-- WHAT THE TASK ASKS --
Return the listing word for word, as given.

-- INFORMATION SHOWN --
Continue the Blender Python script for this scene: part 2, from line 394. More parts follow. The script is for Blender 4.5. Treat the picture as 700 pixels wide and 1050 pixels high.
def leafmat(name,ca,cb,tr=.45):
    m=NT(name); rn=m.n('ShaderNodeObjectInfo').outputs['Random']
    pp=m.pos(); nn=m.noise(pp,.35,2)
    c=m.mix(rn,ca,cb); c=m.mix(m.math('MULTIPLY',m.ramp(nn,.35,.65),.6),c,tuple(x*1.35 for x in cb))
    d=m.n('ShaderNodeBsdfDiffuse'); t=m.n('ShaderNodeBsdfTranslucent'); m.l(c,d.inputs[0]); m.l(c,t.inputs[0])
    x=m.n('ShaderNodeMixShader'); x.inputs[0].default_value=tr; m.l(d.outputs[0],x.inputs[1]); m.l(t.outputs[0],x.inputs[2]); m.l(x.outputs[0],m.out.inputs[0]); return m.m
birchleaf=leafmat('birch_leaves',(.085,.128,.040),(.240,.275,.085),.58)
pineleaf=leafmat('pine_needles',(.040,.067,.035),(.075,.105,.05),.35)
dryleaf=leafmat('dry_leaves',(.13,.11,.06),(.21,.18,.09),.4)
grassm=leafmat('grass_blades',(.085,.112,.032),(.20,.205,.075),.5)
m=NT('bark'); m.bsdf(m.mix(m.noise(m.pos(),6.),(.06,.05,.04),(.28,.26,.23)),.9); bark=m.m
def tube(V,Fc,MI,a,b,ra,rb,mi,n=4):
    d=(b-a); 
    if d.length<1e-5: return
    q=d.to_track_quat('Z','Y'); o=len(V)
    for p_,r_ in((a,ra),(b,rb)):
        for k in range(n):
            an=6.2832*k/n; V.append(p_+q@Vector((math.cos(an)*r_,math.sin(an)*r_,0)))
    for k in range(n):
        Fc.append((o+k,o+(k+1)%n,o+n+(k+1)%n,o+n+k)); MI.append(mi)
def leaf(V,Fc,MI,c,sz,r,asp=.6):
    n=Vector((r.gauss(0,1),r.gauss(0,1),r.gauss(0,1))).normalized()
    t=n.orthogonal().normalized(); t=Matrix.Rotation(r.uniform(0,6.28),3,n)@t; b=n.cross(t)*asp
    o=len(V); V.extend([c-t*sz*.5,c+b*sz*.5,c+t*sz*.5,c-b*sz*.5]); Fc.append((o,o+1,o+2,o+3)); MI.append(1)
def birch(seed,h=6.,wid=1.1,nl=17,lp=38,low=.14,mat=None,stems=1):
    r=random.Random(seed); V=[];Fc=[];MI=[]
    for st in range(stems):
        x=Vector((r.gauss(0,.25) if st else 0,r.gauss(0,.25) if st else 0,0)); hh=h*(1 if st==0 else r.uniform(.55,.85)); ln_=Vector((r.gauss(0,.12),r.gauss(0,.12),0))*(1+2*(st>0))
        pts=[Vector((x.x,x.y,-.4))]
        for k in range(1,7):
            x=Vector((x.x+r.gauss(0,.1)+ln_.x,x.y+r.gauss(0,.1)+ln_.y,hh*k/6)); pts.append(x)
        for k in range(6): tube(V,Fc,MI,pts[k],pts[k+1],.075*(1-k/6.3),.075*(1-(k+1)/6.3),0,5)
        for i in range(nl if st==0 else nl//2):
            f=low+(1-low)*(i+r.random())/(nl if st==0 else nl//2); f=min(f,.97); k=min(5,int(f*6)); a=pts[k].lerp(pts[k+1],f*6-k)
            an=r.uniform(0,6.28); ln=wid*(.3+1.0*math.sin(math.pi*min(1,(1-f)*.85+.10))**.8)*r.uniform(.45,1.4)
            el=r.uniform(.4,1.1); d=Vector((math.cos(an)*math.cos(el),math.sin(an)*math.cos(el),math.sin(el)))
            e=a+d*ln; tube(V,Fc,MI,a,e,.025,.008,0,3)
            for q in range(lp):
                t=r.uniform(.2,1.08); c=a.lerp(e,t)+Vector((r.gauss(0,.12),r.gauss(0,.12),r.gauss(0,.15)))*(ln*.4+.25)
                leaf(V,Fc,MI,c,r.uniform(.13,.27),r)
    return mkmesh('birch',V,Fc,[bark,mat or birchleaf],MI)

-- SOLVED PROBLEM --
Continue the Blender Python script for this scene: part 2, from line 394. More parts follow. The script is for Blender 4.5. Treat the picture as 700 pixels wide and 1050 pixels high.
def leafmat(name,ca,cb,tr=.45):
    m=NT(name); rn=m.n('ShaderNodeObjectInfo').outputs['Random']
    pp=m.pos(); nn=m.noise(pp,.35,2)
    c=m.mix(rn,ca,cb); c=m.mix(m.math('MULTIPLY',m.ramp(nn,.35,.65),.6),c,tuple(x*1.35 for x in cb))
    d=m.n('ShaderNodeBsdfDiffuse'); t=m.n('ShaderNodeBsdfTranslucent'); m.l(c,d.inputs[0]); m.l(c,t.inputs[0])
    x=m.n('ShaderNodeMixShader'); x.inputs[0].default_value=tr; m.l(d.outputs[0],x.inputs[1]); m.l(t.outputs[0],x.inputs[2]); m.l(x.outputs[0],m.out.inputs[0]); return m.m
birchleaf=leafmat('birch_leaves',(.085,.128,.040),(.240,.275,.085),.58)
pineleaf=leafmat('pine_needles',(.040,.067,.035),(.075,.105,.05),.35)
dryleaf=leafmat('dry_leaves',(.13,.11,.06),(.21,.18,.09),.4)
grassm=leafmat('grass_blades',(.085,.112,.032),(.20,.205,.075),.5)
m=NT('bark'); m.bsdf(m.mix(m.noise(m.pos(),6.),(.06,.05,.04),(.28,.26,.23)),.9); bark=m.m
def tube(V,Fc,MI,a,b,ra,rb,mi,n=4):
    d=(b-a); 
    if d.length<1e-5: return
    q=d.to_track_quat('Z','Y'); o=len(V)
    for p_,r_ in((a,ra),(b,rb)):
        for k in range(n):
            an=6.2832*k/n; V.append(p_+q@Vector((math.cos(an)*r_,math.sin(an)*r_,0)))
    for k in range(n):
        Fc.append((o+k,o+(k+1)%n,o+n+(k+1)%n,o+n+k)); MI.append(mi)
def leaf(V,Fc,MI,c,sz,r,asp=.6):
    n=Vector((r.gauss(0,1),r.gauss(0,1),r.gauss(0,1))).normalized()
    t=n.orthogonal().normalized(); t=Matrix.Rotation(r.uniform(0,6.28),3,n)@t; b=n.cross(t)*asp
    o=len(V); V.extend([c-t*sz*.5,c+b*sz*.5,c+t*sz*.5,c-b*sz*.5]); Fc.append((o,o+1,o+2,o+3)); MI.append(1)
def birch(seed,h=6.,wid=1.1,nl=17,lp=38,low=.14,mat=None,stems=1):
    r=random.Random(seed); V=[];Fc=[];MI=[]
    for st in range(stems):
        x=Vector((r.gauss(0,.25) if st else 0,r.gauss(0,.25) if st else 0,0)); hh=h*(1 if st==0 else r.uniform(.55,.85)); ln_=Vector((r.gauss(0,.12),r.gauss(0,.12),0))*(1+2*(st>0))
        pts=[Vector((x.x,x.y,-.4))]
        for k in range(1,7):
            x=Vector((x.x+r.gauss(0,.1)+ln_.x,x.y+r.gauss(0,.1)+ln_.y,hh*k/6)); pts.append(x)
        for k in range(6): tube(V,Fc,MI,pts[k],pts[k+1],.075*(1-k/6.3),.075*(1-(k+1)/6.3),0,5)
        for i in range(nl if st==0 else nl//2):
            f=low+(1-low)*(i+r.random())/(nl if st==0 else nl//2); f=min(f,.97); k=min(5,int(f*6)); a=pts[k].lerp(pts[k+1],f*6-k)
            an=r.uniform(0,6.28); ln=wid*(.3+1.0*math.sin(math.pi*min(1,(1-f)*.85+.10))**.8)*r.uniform(.45,1.4)
            el=r.uniform(.4,1.1); d=Vector((math.cos(an)*math.cos(el),math.sin(an)*math.cos(el),math.sin(el)))
            e=a+d*ln; tube(V,Fc,MI,a,e,.025,.008,0,3)
            for q in range(lp):
                t=r.uniform(.2,1.08); c=a.lerp(e,t)+Vector((r.gauss(0,.12),r.gauss(0,.12),r.gauss(0,.15)))*(ln*.4+.25)
                leaf(V,Fc,MI,c,r.uniform(.13,.27),r)
    return mkmesh('birch',V,Fc,[bark,mat or birchleaf],MI)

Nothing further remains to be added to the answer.